Mercurio treats you right

L’Espresso Bar Mercurio (321 Bloor West, at St. George, 416-596-2233) Complete meals for $25 per person, including all taxes, tip and a glass of wine. Average main $10. Open Monday to Friday 7 am to 11 pm or close, Saturday and Sunday 9 am to 11 pm or close, weekend brunch till 4 pm. Licensed. Access: barrier-free. Rating: NNNN

Rating: NNNN


Pushing open the large glass front door at L’Espresso for the first time, I’m taken aback when one of several servers working the large, airy room looks up from her table, makes eye contact, smiles and – gasp! – says hello. Knock me over with a hazelnut biscotti, baby, but I’m ignored in some of Toronto’s finest dining establishments on a regular basis. I’ve stood in the middle of a completely empty Amuse-Bouche twice and had an entire phalanx of extremely professional staff act as if I didn’t exist. And I had reservations!

So you can understand my initial surprise upon entering L’Espresso Bar Mercurio, the newly launched offshoot of Bar Mercurio across the way, as I sink into an oversized ultrasuede-upholstered armchair and check my bearings.

Situated on the ground floor of U of T’s new Woodsworth College tower, L’Espresso’s only been open a few weeks and is already doing a roaring trade.

Students mix with academics on classic black-lacquered Parisian café chairs, while locals linger over small crème brûlée lattes ($2.76) at marble-topped tables. During the week, customers place orders at the counter, then have them delivered to table from a very busy open kitchen.
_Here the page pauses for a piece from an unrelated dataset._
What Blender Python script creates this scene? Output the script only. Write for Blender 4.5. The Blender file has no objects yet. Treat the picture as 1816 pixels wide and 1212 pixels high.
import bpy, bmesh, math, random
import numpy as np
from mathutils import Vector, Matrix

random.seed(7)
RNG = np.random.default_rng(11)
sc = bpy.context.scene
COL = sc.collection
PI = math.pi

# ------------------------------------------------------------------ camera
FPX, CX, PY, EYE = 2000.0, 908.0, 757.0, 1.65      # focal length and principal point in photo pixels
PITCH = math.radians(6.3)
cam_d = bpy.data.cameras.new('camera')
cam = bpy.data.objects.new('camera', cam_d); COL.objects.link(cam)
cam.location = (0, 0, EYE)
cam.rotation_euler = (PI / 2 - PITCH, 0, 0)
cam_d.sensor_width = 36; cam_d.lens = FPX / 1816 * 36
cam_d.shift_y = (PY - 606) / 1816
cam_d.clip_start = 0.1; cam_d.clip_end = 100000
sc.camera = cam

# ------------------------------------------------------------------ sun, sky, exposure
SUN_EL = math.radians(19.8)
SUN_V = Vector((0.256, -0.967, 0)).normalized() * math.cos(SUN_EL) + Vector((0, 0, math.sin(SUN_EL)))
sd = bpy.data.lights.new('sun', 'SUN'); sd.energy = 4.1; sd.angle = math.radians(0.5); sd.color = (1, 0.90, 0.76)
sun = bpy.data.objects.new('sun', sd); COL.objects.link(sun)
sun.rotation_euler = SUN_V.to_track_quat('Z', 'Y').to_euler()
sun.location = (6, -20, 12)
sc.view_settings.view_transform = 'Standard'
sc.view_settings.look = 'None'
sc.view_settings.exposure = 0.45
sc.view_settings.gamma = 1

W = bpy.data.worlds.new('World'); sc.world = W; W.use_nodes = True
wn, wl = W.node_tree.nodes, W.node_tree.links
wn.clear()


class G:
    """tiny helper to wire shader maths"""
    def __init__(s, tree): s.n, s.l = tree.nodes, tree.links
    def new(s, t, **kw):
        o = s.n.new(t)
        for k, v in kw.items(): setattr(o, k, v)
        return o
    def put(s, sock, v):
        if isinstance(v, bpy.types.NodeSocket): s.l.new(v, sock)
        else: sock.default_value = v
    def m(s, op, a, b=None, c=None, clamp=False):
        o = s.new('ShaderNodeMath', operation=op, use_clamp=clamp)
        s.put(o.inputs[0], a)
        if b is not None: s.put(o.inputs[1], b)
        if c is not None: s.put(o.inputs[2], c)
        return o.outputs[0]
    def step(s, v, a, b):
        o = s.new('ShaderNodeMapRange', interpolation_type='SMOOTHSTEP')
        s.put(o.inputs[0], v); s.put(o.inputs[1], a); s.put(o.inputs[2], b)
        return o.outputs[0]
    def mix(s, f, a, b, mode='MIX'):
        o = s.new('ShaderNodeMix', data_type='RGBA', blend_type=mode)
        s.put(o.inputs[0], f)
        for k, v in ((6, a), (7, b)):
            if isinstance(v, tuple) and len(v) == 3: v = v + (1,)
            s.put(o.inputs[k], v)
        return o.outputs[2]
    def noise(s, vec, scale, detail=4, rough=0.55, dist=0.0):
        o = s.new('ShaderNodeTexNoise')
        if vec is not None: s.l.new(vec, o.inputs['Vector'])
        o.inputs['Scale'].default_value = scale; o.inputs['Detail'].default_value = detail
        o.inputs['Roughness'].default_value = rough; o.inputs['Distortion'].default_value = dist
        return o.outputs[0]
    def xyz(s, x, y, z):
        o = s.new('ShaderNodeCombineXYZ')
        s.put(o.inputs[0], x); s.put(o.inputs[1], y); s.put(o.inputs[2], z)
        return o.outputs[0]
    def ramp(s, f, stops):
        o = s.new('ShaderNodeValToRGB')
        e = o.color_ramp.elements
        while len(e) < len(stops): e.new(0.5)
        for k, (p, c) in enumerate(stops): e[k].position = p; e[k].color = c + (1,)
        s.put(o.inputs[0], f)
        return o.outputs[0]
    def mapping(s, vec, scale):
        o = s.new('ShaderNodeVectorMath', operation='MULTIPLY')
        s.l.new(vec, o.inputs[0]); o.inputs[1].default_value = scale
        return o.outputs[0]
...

On the weekend, there’s table service.

The card is quite short. Panini (all $6.50) come cleverly plated on long, narrow, Japanese-style rectangular white dishes only slightly larger than the sandwiches themselves.
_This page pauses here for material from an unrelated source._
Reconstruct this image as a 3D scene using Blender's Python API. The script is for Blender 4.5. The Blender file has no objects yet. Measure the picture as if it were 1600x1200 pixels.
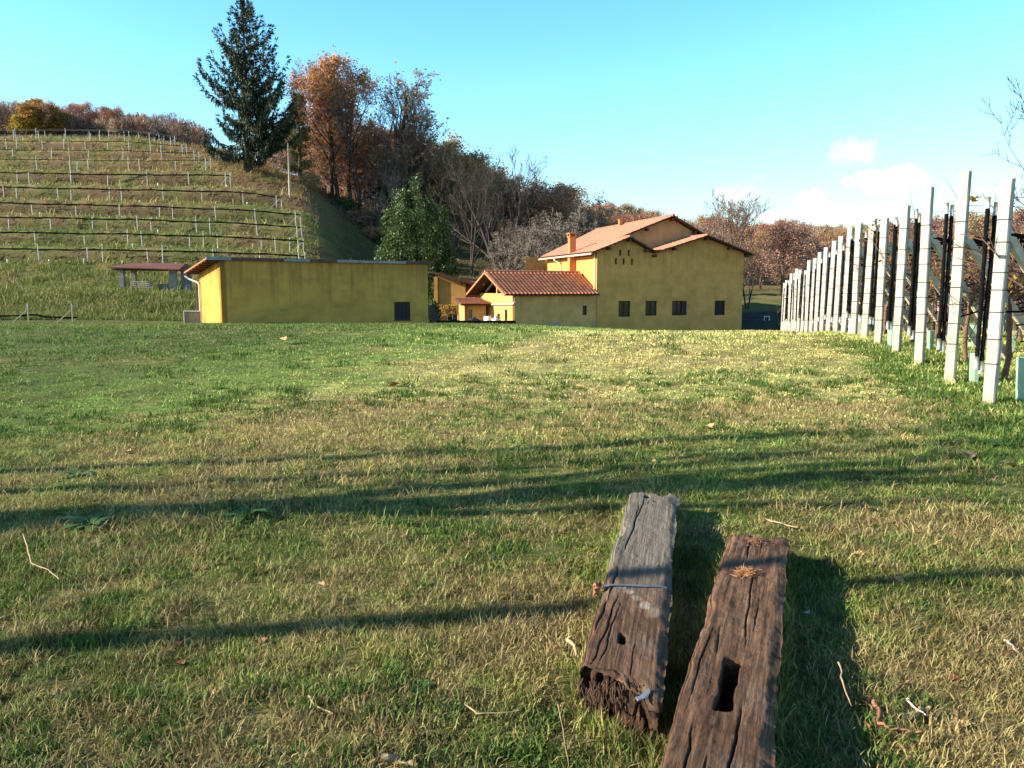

Full of the tasty likes of thinly shaved roast pork, house-smoked salmon with capers or breaded veal cutlets with a terrific herbed tomato sauce, they’re all encased in fabulously chewy baguettes that L’Espresso bakes on the premises. Salads go two ways: regulation mesclun with a fruity balsamic vinaigrette, and a Caesar that’s as wrongly prepared as any other in town.

At weekend brunch the lineup expands to include omelettes with free-range eggs, like the Calabrese with artichoke, spicy sopressata and Asiago, or one with multiple mushrooms coupled with roasted red pepper and creamy mascarpone (both $10 with salad, grilled baguette and fries that, though likely frozen, are crisp perfection). Over flaky house-baked brioche, Eggs Benedict ($8) finds a pair of properly poached eggs daubed with buttery hollandaise and dressed with tissue-thin sheets of Black Forest ham, a crumbly house-baked scone spread with strawberry preserves riding shotgun.

In my years on the front lines of the resto trenches, I’ve had my share of appallingly inept servers, from the woefully under-trained to the aloof and snooty. But the service at L’Espresso is personable, polished and genuinely hospitable. As we leave, we’re met with more smiles and a “See you again!”

You know what? L’Espresso more than likely will.